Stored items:
━━━━━━━━━━
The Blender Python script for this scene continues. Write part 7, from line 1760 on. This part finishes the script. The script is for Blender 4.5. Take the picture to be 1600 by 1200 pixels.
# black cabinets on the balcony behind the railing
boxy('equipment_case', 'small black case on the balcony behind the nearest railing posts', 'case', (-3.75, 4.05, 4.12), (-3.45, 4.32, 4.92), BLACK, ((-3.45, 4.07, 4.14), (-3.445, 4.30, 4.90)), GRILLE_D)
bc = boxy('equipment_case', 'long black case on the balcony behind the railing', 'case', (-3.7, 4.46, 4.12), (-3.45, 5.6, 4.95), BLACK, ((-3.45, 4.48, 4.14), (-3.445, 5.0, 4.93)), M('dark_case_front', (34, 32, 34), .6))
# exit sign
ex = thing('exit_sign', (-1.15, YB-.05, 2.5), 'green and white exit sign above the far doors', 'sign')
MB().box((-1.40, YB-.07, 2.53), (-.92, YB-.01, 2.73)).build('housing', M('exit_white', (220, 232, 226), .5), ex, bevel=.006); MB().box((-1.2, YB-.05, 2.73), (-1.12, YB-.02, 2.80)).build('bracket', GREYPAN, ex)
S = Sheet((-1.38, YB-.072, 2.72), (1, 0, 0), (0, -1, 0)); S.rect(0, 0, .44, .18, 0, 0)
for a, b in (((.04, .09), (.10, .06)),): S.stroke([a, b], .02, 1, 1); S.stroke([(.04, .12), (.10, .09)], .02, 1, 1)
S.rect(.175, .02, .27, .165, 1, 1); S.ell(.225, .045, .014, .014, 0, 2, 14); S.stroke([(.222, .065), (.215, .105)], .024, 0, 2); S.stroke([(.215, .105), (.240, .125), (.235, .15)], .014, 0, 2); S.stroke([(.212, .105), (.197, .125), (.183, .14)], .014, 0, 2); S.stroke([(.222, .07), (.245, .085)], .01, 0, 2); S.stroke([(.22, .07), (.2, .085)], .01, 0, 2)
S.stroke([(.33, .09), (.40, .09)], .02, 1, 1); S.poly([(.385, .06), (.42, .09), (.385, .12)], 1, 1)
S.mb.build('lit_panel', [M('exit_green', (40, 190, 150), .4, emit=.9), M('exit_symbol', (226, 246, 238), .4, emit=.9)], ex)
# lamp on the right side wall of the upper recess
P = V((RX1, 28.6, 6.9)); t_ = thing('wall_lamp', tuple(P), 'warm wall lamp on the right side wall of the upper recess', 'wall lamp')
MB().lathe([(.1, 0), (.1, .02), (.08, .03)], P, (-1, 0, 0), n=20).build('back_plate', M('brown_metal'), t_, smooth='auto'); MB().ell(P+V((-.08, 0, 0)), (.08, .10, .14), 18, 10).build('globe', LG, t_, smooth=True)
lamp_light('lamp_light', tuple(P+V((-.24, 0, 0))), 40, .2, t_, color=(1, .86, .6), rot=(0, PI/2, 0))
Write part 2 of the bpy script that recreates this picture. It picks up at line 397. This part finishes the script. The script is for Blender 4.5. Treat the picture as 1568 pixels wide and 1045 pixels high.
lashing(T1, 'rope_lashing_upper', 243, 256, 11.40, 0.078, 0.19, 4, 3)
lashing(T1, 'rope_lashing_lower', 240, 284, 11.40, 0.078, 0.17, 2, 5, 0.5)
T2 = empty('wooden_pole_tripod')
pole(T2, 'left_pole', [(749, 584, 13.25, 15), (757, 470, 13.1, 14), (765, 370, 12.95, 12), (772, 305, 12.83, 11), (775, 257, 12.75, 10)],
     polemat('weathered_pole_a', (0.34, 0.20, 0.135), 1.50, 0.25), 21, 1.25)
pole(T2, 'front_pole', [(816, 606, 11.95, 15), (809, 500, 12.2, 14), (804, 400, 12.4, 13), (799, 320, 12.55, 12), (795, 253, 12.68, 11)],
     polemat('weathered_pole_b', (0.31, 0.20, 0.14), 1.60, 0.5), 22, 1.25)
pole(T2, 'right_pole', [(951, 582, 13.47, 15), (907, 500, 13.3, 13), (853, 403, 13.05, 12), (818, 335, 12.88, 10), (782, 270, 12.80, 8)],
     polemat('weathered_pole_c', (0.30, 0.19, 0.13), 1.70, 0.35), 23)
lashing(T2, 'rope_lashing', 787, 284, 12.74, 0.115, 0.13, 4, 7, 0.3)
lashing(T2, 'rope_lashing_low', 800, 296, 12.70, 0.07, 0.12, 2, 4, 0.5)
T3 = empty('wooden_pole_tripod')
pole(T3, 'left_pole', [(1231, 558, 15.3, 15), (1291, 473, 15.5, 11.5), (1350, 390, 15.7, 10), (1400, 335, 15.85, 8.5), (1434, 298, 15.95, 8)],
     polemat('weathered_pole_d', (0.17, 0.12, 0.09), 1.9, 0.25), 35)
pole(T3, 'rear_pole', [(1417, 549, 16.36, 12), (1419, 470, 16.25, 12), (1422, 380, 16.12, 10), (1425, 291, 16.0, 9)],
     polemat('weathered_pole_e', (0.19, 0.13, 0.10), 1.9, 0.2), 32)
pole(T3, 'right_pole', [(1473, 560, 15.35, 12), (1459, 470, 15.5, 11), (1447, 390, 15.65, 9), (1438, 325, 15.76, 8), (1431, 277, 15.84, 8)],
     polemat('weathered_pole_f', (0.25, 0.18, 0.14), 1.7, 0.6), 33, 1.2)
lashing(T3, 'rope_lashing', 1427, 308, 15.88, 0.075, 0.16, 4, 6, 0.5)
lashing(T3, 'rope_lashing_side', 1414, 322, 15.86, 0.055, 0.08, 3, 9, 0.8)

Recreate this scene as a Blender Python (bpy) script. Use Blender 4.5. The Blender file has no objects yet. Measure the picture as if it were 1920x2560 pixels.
━━━━━━━━━━
* Aim of the exercise
Exactly as written above, please repeat the entries.

* Answer to the task
The Blender Python script for this scene continues. Write part 7, from line 1760 on. This part finishes the script. The script is for Blender 4.5. Take the picture to be 1600 by 1200 pixels.
# black cabinets on the balcony behind the railing
boxy('equipment_case', 'small black case on the balcony behind the nearest railing posts', 'case', (-3.75, 4.05, 4.12), (-3.45, 4.32, 4.92), BLACK, ((-3.45, 4.07, 4.14), (-3.445, 4.30, 4.90)), GRILLE_D)
bc = boxy('equipment_case', 'long black case on the balcony behind the railing', 'case', (-3.7, 4.46, 4.12), (-3.45, 5.6, 4.95), BLACK, ((-3.45, 4.48, 4.14), (-3.445, 5.0, 4.93)), M('dark_case_front', (34, 32, 34), .6))
# exit sign
ex = thing('exit_sign', (-1.15, YB-.05, 2.5), 'green and white exit sign above the far doors', 'sign')
MB().box((-1.40, YB-.07, 2.53), (-.92, YB-.01, 2.73)).build('housing', M('exit_white', (220, 232, 226), .5), ex, bevel=.006); MB().box((-1.2, YB-.05, 2.73), (-1.12, YB-.02, 2.80)).build('bracket', GREYPAN, ex)
S = Sheet((-1.38, YB-.072, 2.72), (1, 0, 0), (0, -1, 0)); S.rect(0, 0, .44, .18, 0, 0)
for a, b in (((.04, .09), (.10, .06)),): S.stroke([a, b], .02, 1, 1); S.stroke([(.04, .12), (.10, .09)], .02, 1, 1)
S.rect(.175, .02, .27, .165, 1, 1); S.ell(.225, .045, .014, .014, 0, 2, 14); S.stroke([(.222, .065), (.215, .105)], .024, 0, 2); S.stroke([(.215, .105), (.240, .125), (.235, .15)], .014, 0, 2); S.stroke([(.212, .105), (.197, .125), (.183, .14)], .014, 0, 2); S.stroke([(.222, .07), (.245, .085)], .01, 0, 2); S.stroke([(.22, .07), (.2, .085)], .01, 0, 2)
S.stroke([(.33, .09), (.40, .09)], .02, 1, 1); S.poly([(.385, .06), (.42, .09), (.385, .12)], 1, 1)
S.mb.build('lit_panel', [M('exit_green', (40, 190, 150), .4, emit=.9), M('exit_symbol', (226, 246, 238), .4, emit=.9)], ex)
# lamp on the right side wall of the upper recess
P = V((RX1, 28.6, 6.9)); t_ = thing('wall_lamp', tuple(P), 'warm wall lamp on the right side wall of the upper recess', 'wall lamp')
MB().lathe([(.1, 0), (.1, .02), (.08, .03)], P, (-1, 0, 0), n=20).build('back_plate', M('brown_metal'), t_, smooth='auto'); MB().ell(P+V((-.08, 0, 0)), (.08, .10, .14), 18, 10).build('globe', LG, t_, smooth=True)
lamp_light('lamp_light', tuple(P+V((-.24, 0, 0))), 40, .2, t_, color=(1, .86, .6), rot=(0, PI/2, 0))
Write part 2 of the bpy script that recreates this picture. It picks up at line 397. This part finishes the script. The script is for Blender 4.5. Treat the picture as 1568 pixels wide and 1045 pixels high.
lashing(T1, 'rope_lashing_upper', 243, 256, 11.40, 0.078, 0.19, 4, 3)
lashing(T1, 'rope_lashing_lower', 240, 284, 11.40, 0.078, 0.17, 2, 5, 0.5)
T2 = empty('wooden_pole_tripod')
pole(T2, 'left_pole', [(749, 584, 13.25, 15), (757, 470, 13.1, 14), (765, 370, 12.95, 12), (772, 305, 12.83, 11), (775, 257, 12.75, 10)],
     polemat('weathered_pole_a', (0.34, 0.20, 0.135), 1.50, 0.25), 21, 1.25)
pole(T2, 'front_pole', [(816, 606, 11.95, 15), (809, 500, 12.2, 14), (804, 400, 12.4, 13), (799, 320, 12.55, 12), (795, 253, 12.68, 11)],
     polemat('weathered_pole_b', (0.31, 0.20, 0.14), 1.60, 0.5), 22, 1.25)
pole(T2, 'right_pole', [(951, 582, 13.47, 15), (907, 500, 13.3, 13), (853, 403, 13.05, 12), (818, 335, 12.88, 10), (782, 270, 12.80, 8)],
     polemat('weathered_pole_c', (0.30, 0.19, 0.13), 1.70, 0.35), 23)
lashing(T2, 'rope_lashing', 787, 284, 12.74, 0.115, 0.13, 4, 7, 0.3)
lashing(T2, 'rope_lashing_low', 800, 296, 12.70, 0.07, 0.12, 2, 4, 0.5)
T3 = empty('wooden_pole_tripod')
pole(T3, 'left_pole', [(1231, 558, 15.3, 15), (1291, 473, 15.5, 11.5), (1350, 390, 15.7, 10), (1400, 335, 15.85, 8.5), (1434, 298, 15.95, 8)],
     polemat('weathered_pole_d', (0.17, 0.12, 0.09), 1.9, 0.25), 35)
pole(T3, 'rear_pole', [(1417, 549, 16.36, 12), (1419, 470, 16.25, 12), (1422, 380, 16.12, 10), (1425, 291, 16.0, 9)],
     polemat('weathered_pole_e', (0.19, 0.13, 0.10), 1.9, 0.2), 32)
pole(T3, 'right_pole', [(1473, 560, 15.35, 12), (1459, 470, 15.5, 11), (1447, 390, 15.65, 9), (1438, 325, 15.76, 8), (1431, 277, 15.84, 8)],
     polemat('weathered_pole_f', (0.25, 0.18, 0.14), 1.7, 0.6), 33, 1.2)
lashing(T3, 'rope_lashing', 1427, 308, 15.88, 0.075, 0.16, 4, 6, 0.5)
lashing(T3, 'rope_lashing_side', 1414, 322, 15.86, 0.055, 0.08, 3, 9, 0.8)

Recreate this scene as a Blender Python (bpy) script. Use Blender 4.5. The Blender file has no objects yet. Measure the picture as if it were 1920x2560 pixels.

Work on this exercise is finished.